— begin —

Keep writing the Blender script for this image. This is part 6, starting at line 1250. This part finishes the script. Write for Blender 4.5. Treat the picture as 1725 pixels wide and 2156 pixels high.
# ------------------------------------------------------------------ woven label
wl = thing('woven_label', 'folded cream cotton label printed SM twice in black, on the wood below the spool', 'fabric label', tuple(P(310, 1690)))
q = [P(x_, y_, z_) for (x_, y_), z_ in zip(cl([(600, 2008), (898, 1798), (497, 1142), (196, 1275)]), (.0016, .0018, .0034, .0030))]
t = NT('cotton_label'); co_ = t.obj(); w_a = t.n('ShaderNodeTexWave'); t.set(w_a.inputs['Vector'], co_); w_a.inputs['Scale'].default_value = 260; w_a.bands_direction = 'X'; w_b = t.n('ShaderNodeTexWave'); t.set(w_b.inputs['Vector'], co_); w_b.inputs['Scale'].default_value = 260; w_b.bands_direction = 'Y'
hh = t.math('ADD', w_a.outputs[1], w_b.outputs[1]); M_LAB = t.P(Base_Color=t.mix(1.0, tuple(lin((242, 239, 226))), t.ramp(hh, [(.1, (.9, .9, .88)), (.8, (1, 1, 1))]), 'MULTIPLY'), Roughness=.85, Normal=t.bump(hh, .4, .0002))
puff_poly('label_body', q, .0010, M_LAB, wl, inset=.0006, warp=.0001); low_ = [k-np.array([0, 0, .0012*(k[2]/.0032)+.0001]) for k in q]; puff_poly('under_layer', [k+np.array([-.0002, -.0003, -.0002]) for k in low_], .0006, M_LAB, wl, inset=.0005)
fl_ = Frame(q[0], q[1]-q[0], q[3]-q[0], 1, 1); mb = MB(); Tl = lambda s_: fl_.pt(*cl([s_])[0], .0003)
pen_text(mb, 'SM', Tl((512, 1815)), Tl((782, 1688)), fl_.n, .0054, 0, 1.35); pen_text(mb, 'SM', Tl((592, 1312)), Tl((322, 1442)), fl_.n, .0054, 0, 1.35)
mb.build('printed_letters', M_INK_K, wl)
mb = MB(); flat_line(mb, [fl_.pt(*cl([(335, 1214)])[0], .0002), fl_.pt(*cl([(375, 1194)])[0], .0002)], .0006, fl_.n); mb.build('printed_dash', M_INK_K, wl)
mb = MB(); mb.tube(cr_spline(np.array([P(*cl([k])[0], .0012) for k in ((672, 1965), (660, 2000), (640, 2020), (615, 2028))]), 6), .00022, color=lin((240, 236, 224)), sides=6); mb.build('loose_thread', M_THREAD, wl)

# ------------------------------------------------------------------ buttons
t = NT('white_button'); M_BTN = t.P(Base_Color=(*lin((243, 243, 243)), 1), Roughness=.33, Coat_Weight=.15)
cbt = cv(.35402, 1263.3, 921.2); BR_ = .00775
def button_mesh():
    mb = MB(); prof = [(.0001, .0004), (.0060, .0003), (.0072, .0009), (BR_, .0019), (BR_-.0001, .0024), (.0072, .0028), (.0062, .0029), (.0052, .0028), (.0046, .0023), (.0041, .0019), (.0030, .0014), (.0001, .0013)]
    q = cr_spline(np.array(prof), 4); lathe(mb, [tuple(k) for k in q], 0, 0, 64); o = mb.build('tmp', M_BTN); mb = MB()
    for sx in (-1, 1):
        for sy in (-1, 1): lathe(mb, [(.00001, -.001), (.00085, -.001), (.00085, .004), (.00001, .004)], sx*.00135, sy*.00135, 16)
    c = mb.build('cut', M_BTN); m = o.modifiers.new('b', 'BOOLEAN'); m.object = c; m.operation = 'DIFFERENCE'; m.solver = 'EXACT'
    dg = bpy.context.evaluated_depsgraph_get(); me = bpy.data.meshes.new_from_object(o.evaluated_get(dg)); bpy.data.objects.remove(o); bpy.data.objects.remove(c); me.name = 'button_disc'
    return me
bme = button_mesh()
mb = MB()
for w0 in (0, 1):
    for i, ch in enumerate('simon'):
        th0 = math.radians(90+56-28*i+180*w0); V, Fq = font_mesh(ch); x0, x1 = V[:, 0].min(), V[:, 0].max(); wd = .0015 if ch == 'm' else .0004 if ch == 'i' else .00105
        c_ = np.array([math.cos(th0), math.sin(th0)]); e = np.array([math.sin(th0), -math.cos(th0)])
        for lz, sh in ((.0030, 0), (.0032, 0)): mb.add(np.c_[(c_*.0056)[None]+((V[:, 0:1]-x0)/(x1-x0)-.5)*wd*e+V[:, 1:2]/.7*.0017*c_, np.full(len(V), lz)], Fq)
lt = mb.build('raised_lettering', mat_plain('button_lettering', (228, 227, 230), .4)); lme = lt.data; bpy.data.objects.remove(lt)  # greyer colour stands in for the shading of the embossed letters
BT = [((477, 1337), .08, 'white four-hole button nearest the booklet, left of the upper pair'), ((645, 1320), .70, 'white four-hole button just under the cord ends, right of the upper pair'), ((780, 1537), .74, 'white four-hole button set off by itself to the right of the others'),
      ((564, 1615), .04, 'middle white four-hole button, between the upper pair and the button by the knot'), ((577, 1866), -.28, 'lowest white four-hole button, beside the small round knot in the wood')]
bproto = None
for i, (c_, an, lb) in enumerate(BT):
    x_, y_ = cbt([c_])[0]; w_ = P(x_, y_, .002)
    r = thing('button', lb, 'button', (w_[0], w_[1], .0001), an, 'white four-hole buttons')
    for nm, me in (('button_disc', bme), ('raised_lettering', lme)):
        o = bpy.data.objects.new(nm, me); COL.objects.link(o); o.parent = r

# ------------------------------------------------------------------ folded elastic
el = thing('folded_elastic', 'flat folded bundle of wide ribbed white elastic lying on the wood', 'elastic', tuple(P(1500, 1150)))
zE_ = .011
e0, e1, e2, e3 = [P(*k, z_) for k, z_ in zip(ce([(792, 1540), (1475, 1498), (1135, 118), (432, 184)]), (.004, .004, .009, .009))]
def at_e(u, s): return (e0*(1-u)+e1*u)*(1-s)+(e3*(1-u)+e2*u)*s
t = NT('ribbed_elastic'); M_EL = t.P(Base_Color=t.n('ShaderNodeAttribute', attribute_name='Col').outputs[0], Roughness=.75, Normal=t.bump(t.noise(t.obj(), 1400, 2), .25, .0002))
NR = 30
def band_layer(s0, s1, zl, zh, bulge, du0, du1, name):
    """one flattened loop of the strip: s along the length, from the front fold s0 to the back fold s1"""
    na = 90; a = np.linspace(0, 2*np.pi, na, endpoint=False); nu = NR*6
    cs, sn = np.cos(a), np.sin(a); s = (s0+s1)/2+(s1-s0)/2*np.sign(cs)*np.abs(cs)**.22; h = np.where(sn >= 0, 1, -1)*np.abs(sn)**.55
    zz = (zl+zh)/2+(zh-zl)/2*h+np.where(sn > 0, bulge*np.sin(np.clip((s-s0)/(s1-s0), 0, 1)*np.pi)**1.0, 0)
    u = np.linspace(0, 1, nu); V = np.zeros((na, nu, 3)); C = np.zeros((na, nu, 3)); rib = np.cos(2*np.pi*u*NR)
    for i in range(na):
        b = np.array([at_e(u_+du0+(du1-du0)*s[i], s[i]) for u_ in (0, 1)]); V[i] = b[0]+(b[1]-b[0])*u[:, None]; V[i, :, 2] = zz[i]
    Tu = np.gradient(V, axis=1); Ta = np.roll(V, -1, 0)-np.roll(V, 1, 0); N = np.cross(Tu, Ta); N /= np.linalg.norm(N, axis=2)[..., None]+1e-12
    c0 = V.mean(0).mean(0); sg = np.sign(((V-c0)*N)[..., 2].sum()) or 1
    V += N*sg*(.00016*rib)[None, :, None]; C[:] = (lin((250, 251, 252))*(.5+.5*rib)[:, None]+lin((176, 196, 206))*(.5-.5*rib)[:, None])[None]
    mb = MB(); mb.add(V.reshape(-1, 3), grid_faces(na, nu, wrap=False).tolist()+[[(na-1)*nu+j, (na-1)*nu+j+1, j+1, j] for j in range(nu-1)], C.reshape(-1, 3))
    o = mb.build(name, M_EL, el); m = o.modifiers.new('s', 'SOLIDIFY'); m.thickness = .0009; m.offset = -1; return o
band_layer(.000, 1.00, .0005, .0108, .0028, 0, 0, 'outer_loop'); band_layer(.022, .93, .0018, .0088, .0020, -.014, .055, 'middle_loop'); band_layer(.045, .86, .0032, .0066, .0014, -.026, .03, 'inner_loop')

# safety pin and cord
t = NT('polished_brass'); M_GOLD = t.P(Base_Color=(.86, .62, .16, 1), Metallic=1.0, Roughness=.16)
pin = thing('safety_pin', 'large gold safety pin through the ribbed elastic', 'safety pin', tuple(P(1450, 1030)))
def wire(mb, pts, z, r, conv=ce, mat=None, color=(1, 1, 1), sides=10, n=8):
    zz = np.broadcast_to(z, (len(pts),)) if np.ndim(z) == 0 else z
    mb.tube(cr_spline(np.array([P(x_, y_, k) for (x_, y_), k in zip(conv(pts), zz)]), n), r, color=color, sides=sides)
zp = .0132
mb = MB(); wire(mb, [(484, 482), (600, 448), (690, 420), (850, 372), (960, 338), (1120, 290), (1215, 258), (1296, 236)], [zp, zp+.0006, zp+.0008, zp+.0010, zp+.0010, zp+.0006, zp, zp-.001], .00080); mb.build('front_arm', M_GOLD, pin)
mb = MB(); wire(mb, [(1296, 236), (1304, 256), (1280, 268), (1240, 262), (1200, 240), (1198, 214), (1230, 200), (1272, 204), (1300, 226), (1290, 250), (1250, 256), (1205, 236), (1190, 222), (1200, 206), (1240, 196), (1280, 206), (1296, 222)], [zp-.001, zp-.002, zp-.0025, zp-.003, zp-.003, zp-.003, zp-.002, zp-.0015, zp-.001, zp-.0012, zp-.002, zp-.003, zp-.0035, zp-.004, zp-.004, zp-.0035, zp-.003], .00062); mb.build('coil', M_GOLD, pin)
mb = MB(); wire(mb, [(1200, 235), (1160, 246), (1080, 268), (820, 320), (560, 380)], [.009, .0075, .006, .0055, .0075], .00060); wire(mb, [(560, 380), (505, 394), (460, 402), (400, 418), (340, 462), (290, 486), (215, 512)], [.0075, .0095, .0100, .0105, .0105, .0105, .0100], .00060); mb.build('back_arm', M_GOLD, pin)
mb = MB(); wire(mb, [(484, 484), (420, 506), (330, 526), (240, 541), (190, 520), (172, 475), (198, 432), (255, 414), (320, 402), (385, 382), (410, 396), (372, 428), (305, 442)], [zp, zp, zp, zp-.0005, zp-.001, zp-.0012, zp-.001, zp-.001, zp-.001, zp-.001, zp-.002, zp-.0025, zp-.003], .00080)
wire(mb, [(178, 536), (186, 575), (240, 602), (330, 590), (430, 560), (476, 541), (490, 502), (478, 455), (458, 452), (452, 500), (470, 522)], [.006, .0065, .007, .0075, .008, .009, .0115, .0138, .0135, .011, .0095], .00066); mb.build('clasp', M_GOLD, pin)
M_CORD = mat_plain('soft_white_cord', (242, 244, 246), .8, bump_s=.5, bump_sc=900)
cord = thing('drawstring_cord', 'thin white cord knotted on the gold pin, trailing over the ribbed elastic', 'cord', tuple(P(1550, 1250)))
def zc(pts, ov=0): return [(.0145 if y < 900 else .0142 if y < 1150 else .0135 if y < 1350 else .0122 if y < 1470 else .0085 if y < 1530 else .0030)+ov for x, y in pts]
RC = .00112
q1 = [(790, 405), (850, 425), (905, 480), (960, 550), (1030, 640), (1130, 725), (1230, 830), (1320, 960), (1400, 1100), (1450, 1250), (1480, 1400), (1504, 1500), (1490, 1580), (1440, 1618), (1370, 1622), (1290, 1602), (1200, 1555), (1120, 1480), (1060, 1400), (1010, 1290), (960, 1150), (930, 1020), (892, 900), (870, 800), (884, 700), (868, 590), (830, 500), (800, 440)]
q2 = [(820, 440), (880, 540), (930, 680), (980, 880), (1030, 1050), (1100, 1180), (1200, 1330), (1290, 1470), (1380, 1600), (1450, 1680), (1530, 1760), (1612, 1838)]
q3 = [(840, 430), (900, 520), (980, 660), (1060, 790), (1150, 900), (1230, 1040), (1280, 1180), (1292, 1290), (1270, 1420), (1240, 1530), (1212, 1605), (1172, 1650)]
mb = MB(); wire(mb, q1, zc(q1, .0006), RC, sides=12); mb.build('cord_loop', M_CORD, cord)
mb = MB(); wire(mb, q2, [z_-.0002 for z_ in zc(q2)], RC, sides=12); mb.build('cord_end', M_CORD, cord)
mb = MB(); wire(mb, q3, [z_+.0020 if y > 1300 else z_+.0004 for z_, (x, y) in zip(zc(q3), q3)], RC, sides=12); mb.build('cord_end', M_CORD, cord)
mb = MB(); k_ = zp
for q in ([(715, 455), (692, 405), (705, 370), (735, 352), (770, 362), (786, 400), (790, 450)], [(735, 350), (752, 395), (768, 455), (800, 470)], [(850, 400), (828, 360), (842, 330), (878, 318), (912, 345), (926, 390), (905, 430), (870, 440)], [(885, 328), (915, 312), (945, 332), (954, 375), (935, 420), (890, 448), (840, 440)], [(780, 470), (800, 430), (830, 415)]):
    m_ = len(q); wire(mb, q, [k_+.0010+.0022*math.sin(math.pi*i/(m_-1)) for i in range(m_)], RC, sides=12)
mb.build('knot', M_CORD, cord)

— end —

- Given instruction -
Everything from the first line above up to and including the line that contains "mb = MB(); mb.tube(cr_spline(np.array([P(*cl([k])[0], .0012)" should be printed exactly; please print only that.

- Result for this task -
Keep writing the Blender script for this image. This is part 6, starting at line 1250. This part finishes the script. Write for Blender 4.5. Treat the picture as 1725 pixels wide and 2156 pixels high.
# ------------------------------------------------------------------ woven label
wl = thing('woven_label', 'folded cream cotton label printed SM twice in black, on the wood below the spool', 'fabric label', tuple(P(310, 1690)))
q = [P(x_, y_, z_) for (x_, y_), z_ in zip(cl([(600, 2008), (898, 1798), (497, 1142), (196, 1275)]), (.0016, .0018, .0034, .0030))]
t = NT('cotton_label'); co_ = t.obj(); w_a = t.n('ShaderNodeTexWave'); t.set(w_a.inputs['Vector'], co_); w_a.inputs['Scale'].default_value = 260; w_a.bands_direction = 'X'; w_b = t.n('ShaderNodeTexWave'); t.set(w_b.inputs['Vector'], co_); w_b.inputs['Scale'].default_value = 260; w_b.bands_direction = 'Y'
hh = t.math('ADD', w_a.outputs[1], w_b.outputs[1]); M_LAB = t.P(Base_Color=t.mix(1.0, tuple(lin((242, 239, 226))), t.ramp(hh, [(.1, (.9, .9, .88)), (.8, (1, 1, 1))]), 'MULTIPLY'), Roughness=.85, Normal=t.bump(hh, .4, .0002))
puff_poly('label_body', q, .0010, M_LAB, wl, inset=.0006, warp=.0001); low_ = [k-np.array([0, 0, .0012*(k[2]/.0032)+.0001]) for k in q]; puff_poly('under_layer', [k+np.array([-.0002, -.0003, -.0002]) for k in low_], .0006, M_LAB, wl, inset=.0005)
fl_ = Frame(q[0], q[1]-q[0], q[3]-q[0], 1, 1); mb = MB(); Tl = lambda s_: fl_.pt(*cl([s_])[0], .0003)
pen_text(mb, 'SM', Tl((512, 1815)), Tl((782, 1688)), fl_.n, .0054, 0, 1.35); pen_text(mb, 'SM', Tl((592, 1312)), Tl((322, 1442)), fl_.n, .0054, 0, 1.35)
mb.build('printed_letters', M_INK_K, wl)
mb = MB(); flat_line(mb, [fl_.pt(*cl([(335, 1214)])[0], .0002), fl_.pt(*cl([(375, 1194)])[0], .0002)], .0006, fl_.n); mb.build('printed_dash', M_INK_K, wl)
mb = MB(); mb.tube(cr_spline(np.array([P(*cl([k])[0], .0012) for k in ((672, 1965), (660, 2000), (640, 2020), (615, 2028))]), 6), .00022, color=lin((240, 236, 224)), sides=6); mb.build('loose_thread', M_THREAD, wl)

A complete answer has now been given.